'Allah' vurgulu anayasa geliyor
Abdülkadir Selvi’nin, “Yeni anayasada İslam dinine ve Allah inancına vurgu yapılacak” içerikli yazısı, Kahraman’ın sözlerinin ardından yeni bir tartışma daha yarattı. Partide oluşturulan anayasa komisyonunda bir akademisyen üye, Alman Anayasası’nın “Allah’ın adıyla başladığını” belirterek, başlangıç bölümünün bu şekilde yazılmasını önerdi. Ancak bu öneri kabul görmedi.
Emine KaplanHürriyet Gazetesi yazarı Abdülkadir Selvi’nin, AKP’nin yeni anayasa çalışmalarıyla ilgili olarak “Kapsayıcı ve kuşatıcı bir başlangıç kısmı olacak. İslam dinine ve Allah inancına vurgu yapılacak. Başlangıç bölümünde milletimizin birlik ve bütünlüğünün simgesi olan değerlere vurgu yapılacak. Şeyh Edebali, Yunus Emre, Hacı Bektaş-ı Veli, Mevlana, Ahmed-i Hani ve Atatürk, milletin birlik ve beraberliğinin simgesi olarak başlangıç bölümünde yer alacaklar” içerikli yazısı, TBMM Başkanı İsmail Kahraman’ın “Dindar anayasa olmalıdır” sözlerinin ardından yeni bir tartışma daha yarattı.
Partide oluşturulan Anayasa Komisyonu’nun bazı üyeleri, bu yönde bir karar olmadığını belirtti.
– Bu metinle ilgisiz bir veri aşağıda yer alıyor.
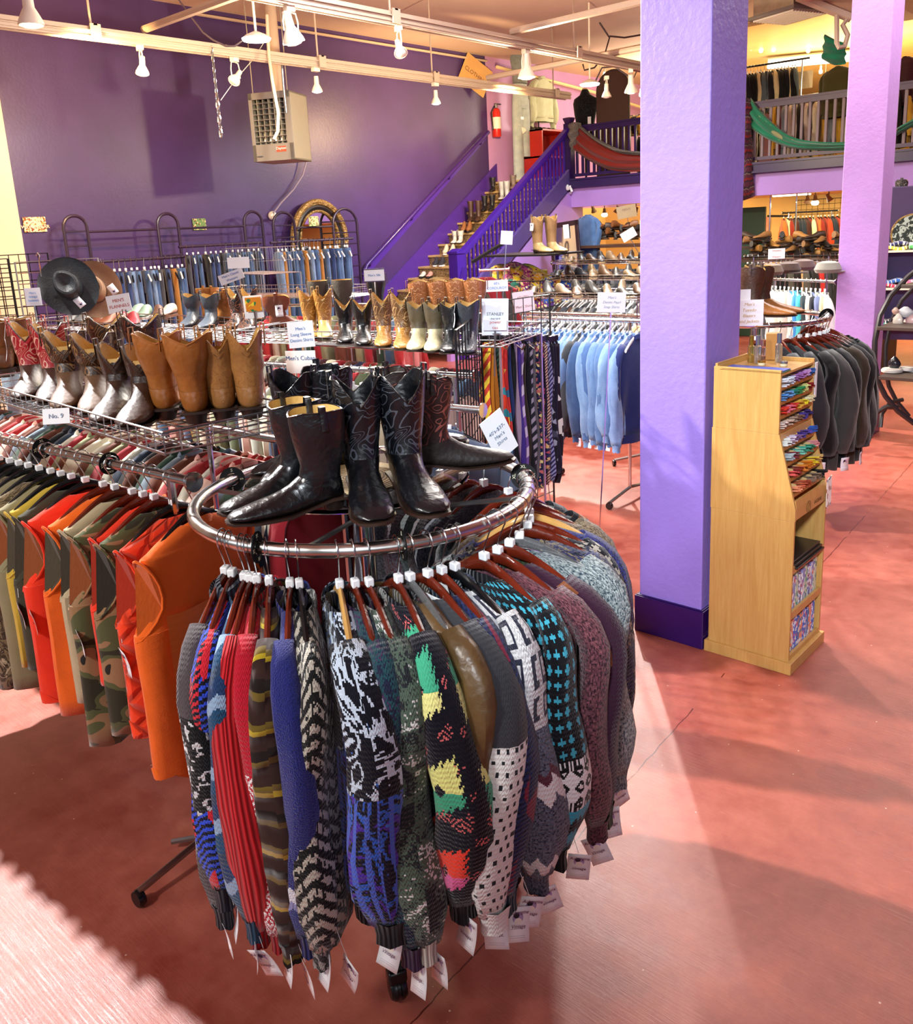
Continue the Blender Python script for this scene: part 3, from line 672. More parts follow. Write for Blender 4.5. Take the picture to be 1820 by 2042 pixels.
# ================================================================ cowboy boots
SOLE = plain('#2a1a12', 0.45, var=.1); HEELM = plain('#1d130e', 0.4, var=.1); LINING = leather('#c9a052', 0.6)
_bc = {}
def boot_parts(h, toe, shaft_w, scallop, lean):
    """sections given by front/top point, back/bottom point and half width"""
    k = (h, toe, shaft_w, scallop, lean)
    if k in _bc: return _bc[k]
    n = 28; sw = shaft_w
    A = [((.068*sw, h), (-.070*sw, h), .060*sw), ((.067*sw, h*.9), (-.069*sw, h*.9), .059*sw), ((.064*sw, h*.75), (-.067*sw, h*.75), .056*sw), ((.059*(1+sw)/2, h*.58), (-.064*(1+sw)/2, h*.57), .051), ((.054, .135), (-.057, .128), .045), ((.061, .106), (-.054, .094), .0425)]
    B = [((.061, .106), (-.054, .094), .0425), ((.072, .099), (-.058, .070), .040), ((.092, .086), (-.062, .042), .038), ((.118, .074), (-.052, .033), .038), ((.146, .064), (.005, .026), .041), ((.175, .056), (.060, .013), .046), ((.200, .049), (.115, .008), .049), ((.225, .042), (.165, .008), .047), ((.246, .035), (.205, .009), .034+.012*toe), ((.260, .028), (.236, .011), .018+.018*toe), ((.267, .022), (.256, .014), .006+.014*toe)]
    def ring(sec, top=False, shrink=0, dz=0):
        (fx, fz), (bx, bz), hw = sec; cx, cz = (fx+bx)/2, (fz+bz)/2; dx, dz_ = (fx-bx)/2, (fz-bz)/2; rg = []
        L_ = math.hypot(dx, dz_); s1 = 1-shrink/L_; hw -= shrink
        for q in range(n):
            a = 2*PI*q/n; ca, sa = math.cos(a), math.sin(a); sx = math.copysign(abs(sa)**.85, sa)
            x, y, z = cx+dx*ca*s1, hw*sx, cz+dz_*ca*s1
            if top: an = math.acos(max(-1, min(1, abs(ca)))); z -= scallop*(max(0, 1-an/.95)**1.2)*(1.0 if ca > 0 else .75); z -= .10*abs(scallop)*abs(sa)**8
            rg.append((x+lean*max(0, z-.15), y, z+dz))
        return rg
    def wr(rg, i): return [(x*(1+.012*math.sin(i*2.1+y*90)), y*(1+.03*math.sin(i*1.7+x*40)), z) for x, y, z in rg]
    shaft = MB().loft([ring(A[0], True), ring(((A[0][0][0], h*.93), (A[0][1][0], h*.93), A[0][2]), True, 0, .0)]+[ring(s_) for s_ in A[2:]], False, False)
    # the second ring shares the scallop at reduced strength so the flare stays smooth
    vamp = MB().loft([wr(ring(s_, shrink=-.001), i) if 0 < i < 6 else ring(s_, shrink=-.001) for i, s_ in enumerate(B)], False, True)
    lining = MB().loft([ring(A[0], True, .0025), ring(((.066*sw, h*.8), (-.068*sw, h*.8), .058*sw), False, .004), ring(A[3], False, .006)], False, True)
    rim = MB().tube([Vector(p_)+Vector((0, 0, .0006)) for p_ in ring(A[0], True)], .0024, 5, closed=True)
    prof = [(-.066, .026), (-.060, .040), (-.02, .040), (.04, .037), (.10, .048), (.15, .053), (.20, .052), (.235, .042), (.258, .022+.016*toe), (.272, .006+.012*toe)]
    out = [(x, -w_) for x, w_ in prof]+[(x, w_) for x, w_ in prof[::-1]]
    sole = MB(); bt = len(sole.v)
    def sz(x): return .036 if x < -.01 else .036-.028*min(1, (x+.01)/.09) if x < .2 else .008+(x-.2)*.08
    for dz in (-.006, .001):
        for x, y in out: sole.v.append((x, y, sz(x)+dz))
    N = len(out)
    for i in range(N): j = (i+1) % N; sole.face([bt+i, bt+j, bt+N+j, bt+N+i])
    for i in range(len(prof)-1):
        a, b_, c, d = i, i+1, N-2-i, N-1-i
        sole.face([bt+a, bt+d, bt+c, bt+b_]); sole.face([bt+N+a, bt+N+b_, bt+N+c, bt+N+d])
    heel = MB().loft([[( -.026+rx*math.cos(a)*(1 if math.cos(a) < 0 else .8), ry*math.sin(a), z) for a in [2*PI*q/18 for q in range(18)]] for z, rx, ry in ((.0, .030, .028), (.032, .040, .036))])
    strap = [MB().tube([(-.004+lean*(h-.15), s_*(.066*sw), h-.05), (.0+lean*(h-.15), s_*(.064*sw+.003), h+.016), (0+lean*(h-.15), s_*(.056*sw), h+.018), (0+lean*(h-.15), s_*(.052*sw), h-.03)], .009, 6, flat=.25) for s_ in (1, -1)]
    _bc[k] = [x.mesh('boot_part', CHROME, ang=60) for x in (shaft, vamp, lining, rim, sole, heel, *strap)]; return _bc[k]
_bm = {}
def _withmat(me, mt):
    k = (me.name, mt.name)
    if k not in _bm: c = me.copy(); c.materials.clear(); c.materials.append(mt); _bm[k] = c
    return _bm[k]
def boot(label, shaft, vamp=None, loc=(0, 0, 0), rz=0, h=.33, toe=.75, sw=1.0, scallop=.045, lean=0.0, lining=None, rim=None, group=None, scale=1.0, tagged=False, small=False):
    vamp = vamp or shaft; P_ = boot_parts(h, toe, sw, scallop, lean)
    t = thing('cowboy_boot', label, 'boot', loc, rz, group); t.scale = (scale,)*3
    for nm, me, mt in zip(('shaft', 'vamp', 'lining', 'top_binding', 'sole', 'heel', 'pull_strap', 'pull_strap'), P_, (shaft, vamp, lining or LINING, rim or vamp, SOLE, HEELM, shaft, shaft)):
        if small and nm in ('top_binding',): continue
        obj(nm, _withmat(me, mt), None, t)
    if tagged:
        cord(t, (.0, -.066, h), (.02, -.075, h-.06)); price_tag(t, (.02, -.078, h-.10), .2, -.1, lettering=False, scale=.9)
    return t
_sc = {}
def shoe_mesh(mat, solem, h=.10, L=.28, w_=.05, heel=.012):
    k = (mat.name, solem.name, h, L)
    if k not in _sc:
        m = MB(); n = 12
        secs = [((-.30*L, h), (-.36*L, h*.15), w_*.55), ((-.12*L, h*1.02), (-.34*L, .01), w_*.7), ((.04*L, h*.95), (-.2*L, .01), w_*.72), ((.16*L, h*.72), (.0, .01), w_*.78), ((.34*L, h*.5), (.2*L, .01), w_*.92), ((.52*L, h*.42), (.42*L, .01), w_*.85), ((.62*L, h*.25), (.58*L, .012), w_*.5)]
        rings = []
        for (fx, fz), (bx, bz), hw in secs:
            cx, cz, dx, dz = (fx+bx)/2, (fz+bz)/2, (fx-bx)/2, (fz-bz)/2; rings.append([(cx+dx*math.cos(a), hw*math.sin(a), cz+dz*math.cos(a)+.012) for a in [2*PI*q/n for q in range(n)]])
        m.loft(rings, True, True); m.mat = 1; out = [(-.36*L, -.5*w_), (-.1*L, -.72*w_), (.35*L, -.95*w_), (.55*L, -.8*w_), (.64*L, -.3*w_), (.64*L, .3*w_), (.55*L, .8*w_), (.35*L, .95*w_), (-.1*L, .72*w_), (-.36*L, .5*w_)]
        m.prism(out, 0, heel+.008, 'z'); _sc[k] = m.mesh('shoe', [mat, solem])
    return _sc[k]
def shoe(label, mat, solem, loc, rz, h=.10, group=None, name='shoe', tilt=0, L=.28):
    return tag(obj(name, shoe_mesh(mat, solem, h, L), None, None, loc, (0, tilt, rz)), label, 'shoe', group)
# ================================================================ the round rack of sweaters in front
RC = (-1.744, 1.517); RH = 1.313; RR = .45
def ringpt(a, r=RR, z=RH): return (RC[0]+r*math.cos(R(a)), RC[1]+r*math.sin(R(a)), z)
rk = thing('round_clothing_rack', 'round chrome clothing rack in front carrying the sweaters and black boots', 'clothing rack', (RC[0], RC[1], 0))
RAILM = P('worn_chrome_rail', 0.2, 1.0); rn = RAILM.noise(scale=14, detail=4); RAILM.base(RAILM.mix(rn, lin('#b4afa8'), lin('#dcdbd8'))); RAILM.rough(rn*0.28+0.1)
obj('rail', MB().tube([(RR*math.cos(2*PI*k/64), RR*math.sin(2*PI*k/64), RH) for k in range(64)], .0165, 14, closed=True), RAILM.m, rk)
for k in range(4):
    a = PI/2*k+.5; obj('spoke', MB().tube([(.03*math.cos(a), .03*math.sin(a), RH-.06), (RR*.97*math.cos(a), RR*.97*math.sin(a), RH-.006)], .007, 6), STEEL, rk)
obj('centre_post', MB().lathe([(.022, .12), (.022, RH+.02), (.06, RH+.02), (.06, RH+.034)], n=18), CHROME, rk)
for k in range(4):
    a = PI/2*k+R(-43)
    lg = obj('base_leg', MB().tube([(0, 0, .14), (.34*math.cos(a), .34*math.sin(a), .095)], .014, 8), STEEL, rk)
    cx, cy = .34*math.cos(a), .34*math.sin(a); b = a+PI/2
    cs = obj('caster', MB().lathe([(.0, -.022), (.028, -.022), (.035, -.012), (.035, -.006), (.030, -.004), (.030, .004), (.035, .006), (.035, .012), (.028, .022), (.0, .022)], (0, 0, 0), 24, 'y'), BLACKP, rk, (cx+.02*math.cos(a), cy+.02*math.sin(a), .036), (0, 0, a+.25))
    obj('caster_fork', MB().box(-.022, .022, -.026, .026, .02, .062), BLACKP, cs, bev=.008)
gl = P('clear_glass', 0.02, 0, 0.5, Transmission_Weight=1.0, IOR=1.2); gl.base((.93, .98, .96)); GLASS = gl.m
tag(obj('glass_shelf', MB().lathe([(0, 0), (.300, 0), (.305, .004), (.305, .008), (.300, .012), (0, .012)], n=64), GLASS, None, (RC[0]-.01, RC[1]-.01, RH+.036), ang=30), 'round clear glass shelf lying on top of the round sweater rack', 'shelf')
wv = P('woven_straw', 0.7); wu = wv.noise(scale=120, detail=1); co = wv.node('TexWave'); co.wave_type = 'RINGS'; co.rings_direction = 'Z'; co.inputs['Scale'].default_value = 28; wv.nt.links.new(wv.coords('Object'), co.inputs['Vector'])
ws = S(wv.nt, co.outputs['Fac']); wv.base(wv.mix(ws, lin('#4a3c28'), lin('#b59c6a'))); wv.bump(ws, .6, .004)
tag(obj('woven_mat', MB().lathe([(0, 0), (.155, 0), (.158, .003), (.155, .006), (0, .006)], n=48), wv.m, None, (RC[0]+.01, RC[1]-.05, RH+.049)), 'round woven straw mat lying under the black boots', 'mat')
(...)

Bir üye, komisyonun çalışmaları sırasında komisyona dışardan çağrılan bir akademisyenin “Alman Anayasası, Allah’ın adıyla başlıyor. Yeni anayasanın başlangıç bölümünü biz de bu şekilde düzenlemeliyiz” önerisini getirdiğini, ancak bu önerinin kabul edilmediğini söyledi.
Alman Anayasası
Alman Anayasası’nın önsözü, “Tanrı ve insanlar karşısındaki sorumluluğunun bilincinde olan, birleşmiş bir Avrupa’nın eşit haklara sahip bir üyesi olarak, dünya barışına hizmet etmek emeliyle beslenerek özgür iradesiyle haraket eden Alman milleti, kendi anayasa yapma yetkisine dayanarak işbu anayasayı kabul etmiştir” tümcesiyle başlıyor.
Kafalar karışık
Yeni anayasanın başlangıç bölümüyle ilgili komisyon üyeleri arasında görüş ayrılığı var. Bazı üyeler, yeni anayasada başlangıç bölümüne gerek olmadığını belirtirken, bazıları da “olmalı’ diyor. Başlangıç bölümün olmasını isteyenler de kendi aralarında ikiye bölünüyor. Bazıları başlangıç bölümünün anayasa metninden sayılmaması gerektiğini düşünürken, diğerleri ise ‘sayılsın’ görüşünü ifade ediyor. Komisyonda Erdoğan ve Davutoğlu’na yakın ekipler arasında bazı konularda görüş birliği bulunmaması ve güven sorunu oluşması nedeniyle sıkıntı yaşandığı dile getiriliyor.